Ainda hoje a sinto em mim, ouvindo-a: "Insha`Allah! Insh`Alla! seguido de algo mais...se era o nosso «oxalá...« (se Deus quiser...) eu não sei mas sinto que o seu Deus que é o meu Deus também porque Deus é único, seja em que religião ou ideologia for, ela terá sido bem sucedida. Senti-lhe muita força na crença e na veemência com que me ditou essas palavras em árabe. por um momento, um efémero momento fomos irmãs, amigas e almas gémeas...como, não sei. Penetrei-lhe no olhar e neste vi, o mundo, o meu mundo. Foi tudo muito estranho! Ou já fui moira encantada ou...desencantada ou nada disto faz sentido. Ou já vivi o martírio das almas humanas em figura de mulher mártir, sendo apedrejada e morta pelos seus, em tempos...não sei. Mas senti-o na pele. Para o bem e para o mal, eu devolvi-lhe a confiança e aquela espécie de fortaleza que pelos vistos, eu não teria lá muito em mim. Ou não sabia que tinha!
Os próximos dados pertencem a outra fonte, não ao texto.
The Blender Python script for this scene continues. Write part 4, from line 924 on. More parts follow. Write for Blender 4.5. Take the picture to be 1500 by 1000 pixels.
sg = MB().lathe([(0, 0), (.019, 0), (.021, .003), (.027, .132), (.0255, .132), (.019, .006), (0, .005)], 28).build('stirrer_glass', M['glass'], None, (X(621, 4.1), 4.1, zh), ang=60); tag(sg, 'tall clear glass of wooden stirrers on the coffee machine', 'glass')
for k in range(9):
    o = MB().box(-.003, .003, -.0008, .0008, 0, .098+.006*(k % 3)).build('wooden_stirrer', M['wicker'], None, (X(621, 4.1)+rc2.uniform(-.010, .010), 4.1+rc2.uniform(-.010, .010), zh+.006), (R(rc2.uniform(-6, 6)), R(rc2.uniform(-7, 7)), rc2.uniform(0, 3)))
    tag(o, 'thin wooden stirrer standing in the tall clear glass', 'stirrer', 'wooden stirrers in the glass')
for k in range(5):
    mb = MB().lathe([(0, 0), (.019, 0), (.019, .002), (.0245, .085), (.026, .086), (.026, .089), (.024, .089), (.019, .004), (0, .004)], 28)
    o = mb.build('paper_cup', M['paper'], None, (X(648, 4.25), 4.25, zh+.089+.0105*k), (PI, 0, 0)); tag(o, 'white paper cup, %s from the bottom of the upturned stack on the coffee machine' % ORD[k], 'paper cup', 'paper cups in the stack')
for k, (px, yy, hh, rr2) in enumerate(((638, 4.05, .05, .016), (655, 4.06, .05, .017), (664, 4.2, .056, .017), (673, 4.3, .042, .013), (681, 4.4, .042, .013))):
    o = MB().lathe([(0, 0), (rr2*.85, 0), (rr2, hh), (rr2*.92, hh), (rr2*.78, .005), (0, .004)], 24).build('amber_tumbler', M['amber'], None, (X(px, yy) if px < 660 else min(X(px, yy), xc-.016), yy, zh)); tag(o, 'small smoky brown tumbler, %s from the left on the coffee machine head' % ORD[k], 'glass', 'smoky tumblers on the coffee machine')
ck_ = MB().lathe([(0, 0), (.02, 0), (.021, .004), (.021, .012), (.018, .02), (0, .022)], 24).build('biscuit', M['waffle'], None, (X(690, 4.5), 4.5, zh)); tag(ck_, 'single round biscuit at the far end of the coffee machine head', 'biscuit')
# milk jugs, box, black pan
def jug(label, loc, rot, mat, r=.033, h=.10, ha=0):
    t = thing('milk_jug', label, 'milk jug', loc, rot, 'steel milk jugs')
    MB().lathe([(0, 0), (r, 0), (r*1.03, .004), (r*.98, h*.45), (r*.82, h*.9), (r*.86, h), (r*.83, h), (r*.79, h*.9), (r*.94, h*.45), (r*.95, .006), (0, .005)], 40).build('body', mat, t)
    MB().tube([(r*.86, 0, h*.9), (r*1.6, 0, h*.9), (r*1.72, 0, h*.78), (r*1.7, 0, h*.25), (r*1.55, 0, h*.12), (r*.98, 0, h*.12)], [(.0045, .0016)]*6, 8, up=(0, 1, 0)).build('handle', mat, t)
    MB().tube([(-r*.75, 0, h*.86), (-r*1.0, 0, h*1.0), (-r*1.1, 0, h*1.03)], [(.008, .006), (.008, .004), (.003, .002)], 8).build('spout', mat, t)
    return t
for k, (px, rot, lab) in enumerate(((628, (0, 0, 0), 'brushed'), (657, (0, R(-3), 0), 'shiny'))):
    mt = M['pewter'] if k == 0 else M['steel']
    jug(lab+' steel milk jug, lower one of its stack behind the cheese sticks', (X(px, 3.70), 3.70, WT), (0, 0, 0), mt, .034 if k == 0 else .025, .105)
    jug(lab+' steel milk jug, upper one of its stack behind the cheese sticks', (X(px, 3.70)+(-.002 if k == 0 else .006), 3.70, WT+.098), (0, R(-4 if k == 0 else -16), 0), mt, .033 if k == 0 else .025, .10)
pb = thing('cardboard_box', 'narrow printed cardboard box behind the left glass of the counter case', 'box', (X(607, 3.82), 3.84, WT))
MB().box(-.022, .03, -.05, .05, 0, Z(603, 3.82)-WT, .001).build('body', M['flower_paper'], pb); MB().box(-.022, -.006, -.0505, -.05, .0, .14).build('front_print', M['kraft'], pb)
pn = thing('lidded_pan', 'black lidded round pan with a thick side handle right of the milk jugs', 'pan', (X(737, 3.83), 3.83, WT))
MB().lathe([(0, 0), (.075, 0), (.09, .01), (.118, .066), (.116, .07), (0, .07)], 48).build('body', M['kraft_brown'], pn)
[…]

Voltámos a Lisboa com uma bagagem mais pesada de malas, roupas, oferendas e...uma lição de vida a mais. Pelo menos eu, que não mais me calei em fazer prevalecer os meus direitos de mulher e cidadã neste mundo ainda tão machista e patriarcal em que vivemos. Não que eu tivesse pretensões a ser uma amazona citadina ou feminista das que incendeiam soutiens, não senhor. Mas havia que lutar. pela infâmia da castração pública, da circuncisão em países de África, pela obediência forçada a maridos e companheiros déspotas, tiranos de outros tempos que nestes novos, ainda se fazem sentir. Parar com a violência doméstica em que mulheres do mundo inteiro são esquartejadas, vilipendiadas, estranguladas e mortas pelos seus parceiros de tecto, cama e tormentos. Seja no Médio Oriente, seja em Portugal - em que as estatísticas não mentem!...- seja no resto do mundo. Por Deus ou por Alá, que o nosso mundo seja melhor. E não é preciso que seja Natal ou em procissão a Meca que o recordemos, pois que todos os dias sejam de dar a volta a um sistema de gente bruta e má que mata o seu semelhante que meses ou anos atrás ainda dizia a meia voz: Como te amo!...Amo-te muito! para bem depressa esquecê-lo e ceifar essa ou essas vidas, gaseando, poluindo e matando esse tão grande amor, atrás vivido.
Pelo grande Deus do Universo em útero materno estrelar, galáctico e infinito, vamos tentar ser melhores pessoas, seres humanos dignos desse nome. Vamos tentar mudar, aqui e, em todo o lado. Foi esta a minha grande lição por uma simples viagem que não às estrelas mas ao grande circuito físico e mental do ser humano que somos, no melhor e, no pior. Vamos acreditar!